To determine the geometry and hybridisation of the central atom in ${\mathrm{BF}}_3$, we first need to find the number of valence electrons of the central atom, Boron (B).

Step 1: Determine the number of valence electrons for the central atom.
Boron (B) is in Group 13, so it has 3 valence electrons.

Step 2: Determine the number of bond pairs and lone pairs.
Boron forms 3 single bonds with 3 Fluorine (F) atoms. Since Boron has 3 valence electrons and forms 3 bonds, there are no lone pairs on the central Boron atom.
Number of bond pairs = 3
Number of lone pairs = 0

Step 3: Determine the steric number.
Steric number = (Number of bond pairs) + (Number of lone pairs) = 3 + 0 = 3.

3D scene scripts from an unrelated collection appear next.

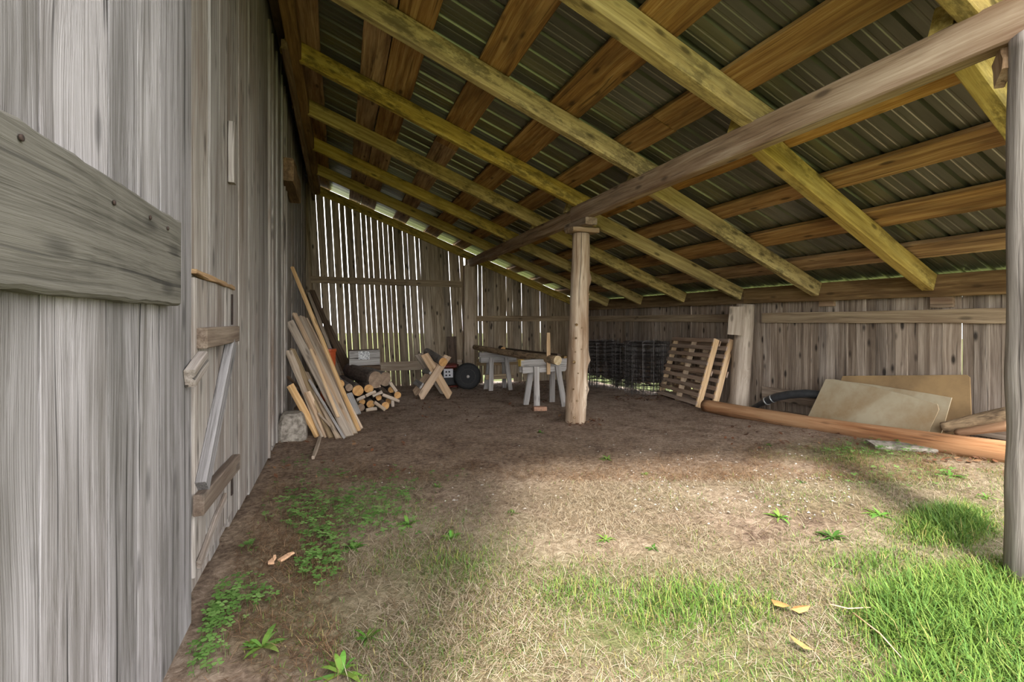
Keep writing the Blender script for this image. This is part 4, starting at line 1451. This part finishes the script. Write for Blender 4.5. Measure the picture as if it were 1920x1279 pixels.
# gravel
vs, fs = [], []
for _ in range(420):
    if RNG.random() < .6:
        p = G(RNG.uniform(1180, 1600), RNG.gauss(915, 30))
    else:
        p = G(RNG.uniform(700, 1500), RNG.uniform(765, 960))
    r = RNG.uniform(.004, .012)
    b = len(vs)
    for (x, y, z) in ((1, 0, 0), (0, 1, 0), (-1, 0, 0), (0, -1, 0), (0, 0, .8), (0, 0, -.5)):
        vs.append((p.x + r * x * RNG.uniform(.7, 1.4), p.y + r * y * RNG.uniform(.7, 1.4), p.z + r * .3 + r * z * RNG.uniform(.6, 1.1)))
    for k in range(4):
        fs.append((b + k, b + (k + 1) % 4, b + 4))
        fs.append((b + (k + 1) % 4, b + k, b + 5))
o = mesh_obj('gravel', vs, fs, MT['stone'])
tag(o, 'pale gravel stones strewn over the dirt and sunlit patch', 'gravel', kind='stuff')

# leaf litter along the walls
lv, lc = [], []
for (xa, xb, ya, yb, n) in [(780, 1040, 716, 742, 420), (1150, 1245, 742, 752, 120), (700, 1060, 745, 790, 110), (500, 760, 830, 900, 60), (1060, 1130, 786, 800, 60), (1720, 1870, 845, 870, 90), (1350, 1700, 795, 845, 110)]:
    for _ in range(n):
        p = G(RNG.uniform(xa, xb), RNG.uniform(ya, yb))
        if p.y > 9.95 or p.x > 5.6:
            continue
        r = RNG.uniform(.012, .03)
        a = RNG.uniform(0, 6.28)
        u = Vector((math.cos(a), math.sin(a), RNG.uniform(-.5, .5))) * r
        v = Vector((-math.sin(a), math.cos(a), RNG.uniform(-.4, .4))) * r * .55
        q = p + Vector((0, 0, RNG.uniform(.006, .02)))
        lv.append([q - u, q - u * .2 - v, q + u * .6 - v * .8, q + u, q + u * .6 + v * .8, q - u * .2 + v])
        lc.append(lin(RNG.choice([(120, 80, 58), (104, 72, 54), (136, 104, 76), (86, 64, 50)])))
vs, fs, cc = leaf_mesh(lv, lc)
o = mesh_obj('leaf_litter', vs, fs, MT['leaf'])
add_cols(o, cc)
tag(o, 'reddish brown fallen leaves drifted along the walls', 'leaf litter', kind='stuff')

# scraps lying about
for (a, b, w, lab) in [((507, 1062), (516, 1048), .03, 'smaller pinkish splinter on the dirt near the barn wall'), ((524, 1056), (549, 1042), .035, 'larger pinkish forked splinter on the dirt near the barn wall')]:
    A, B = G(*a), G(*b)
    o = plank('wood_splinter', A + Vector((0, 0, .012)), B + Vector((0, 0, .016)), w, .01, (0, 0, 1), MT['chip'], None, 4, .006, .002, w1=w * .5)
    tag(o, lab, 'splinter')
for (px, py, lab) in [(1503, 1228, 'orange dead leaf curled in the grass at the bottom'), (1462, 1150, 'tan dead leaf in the grass right of centre'), (1500, 1160, 'brown dead leaf beside the tan one in the grass')]:
    p = G(px, py)
    vs = [(-.035, 0, .006), (-.012, -.016, .0), (.02, -.013, .008), (.04, 0, .02), (.018, .014, .012), (-.012, .017, .006)]
    o = mesh_obj('dead_leaf', vs, [(0, 1, 2, 3), (0, 3, 4, 5)], MT['leafbrown'], None, Matrix.Translation(p + Vector((0, 0, .03))) @ Matrix.Rotation(RNG.uniform(0, 6), 4, 'Z'))
    tag(o, lab, 'leaf')


for (a, m_, b, lab) in [((1558, 1158), (1590, 1166), (1632, 1164), 'thin pale twig lying in the grass right of centre'), ((1600, 1175), (1650, 1215), (1690, 1262), 'long thin grass stalk lying across the lush grass')]:
    pts = [G(*q) + Vector((0, 0, .05)) for q in (a, m_, b)]
    vs, fs = tube_geo(pts, [.003, .0025, .0015], 5)
    o = mesh_obj('twig', vs, fs, MT['chip'], None, None, None, True)
    tag(o, lab, 'twig')
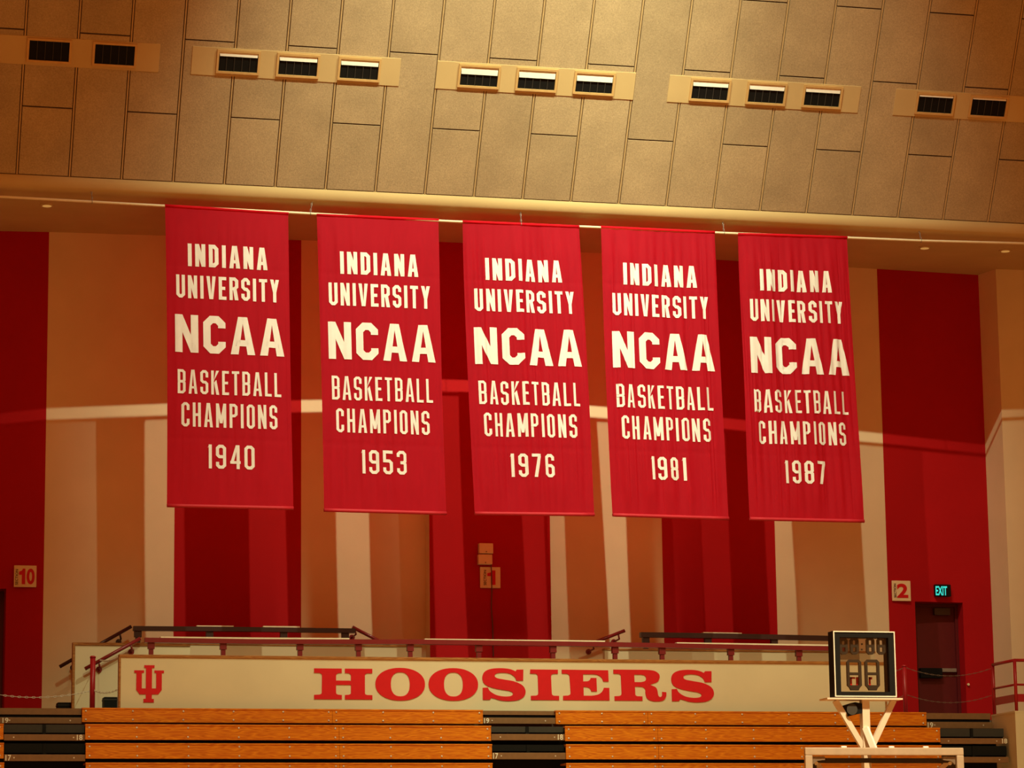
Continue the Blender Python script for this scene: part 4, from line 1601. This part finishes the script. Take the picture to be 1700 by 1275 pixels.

Step 4: Determine the hybridisation and geometry.
A steric number of 3 corresponds to $s{p}^2$ hybridisation. For a molecule with 3 bond pairs and 0 lone pairs, the electron geometry and molecular geometry are both trigonal planar.

Option Analysis:

• A) linear, $sp$: This corresponds to a steric number of 2 (e.g., ${\mathrm{BeCl}}_2$). Incorrect.
• B) trigonal planar, $s{p}^2$: This corresponds to a steric number of 3 with no lone pairs, which matches ${\mathrm{BF}}_3$. Correct.
• C) tetrahedral, $s{p}^3$: This corresponds to a steric number of 4 (e.g., ${\mathrm{CH}}_4$). Incorrect.
• D) pyramidal, $s{p}^3$: This corresponds to a steric number of 4 with one lone pair (e.g., ${\mathrm{NH}}_3$). Incorrect.

Correct Answer: (B)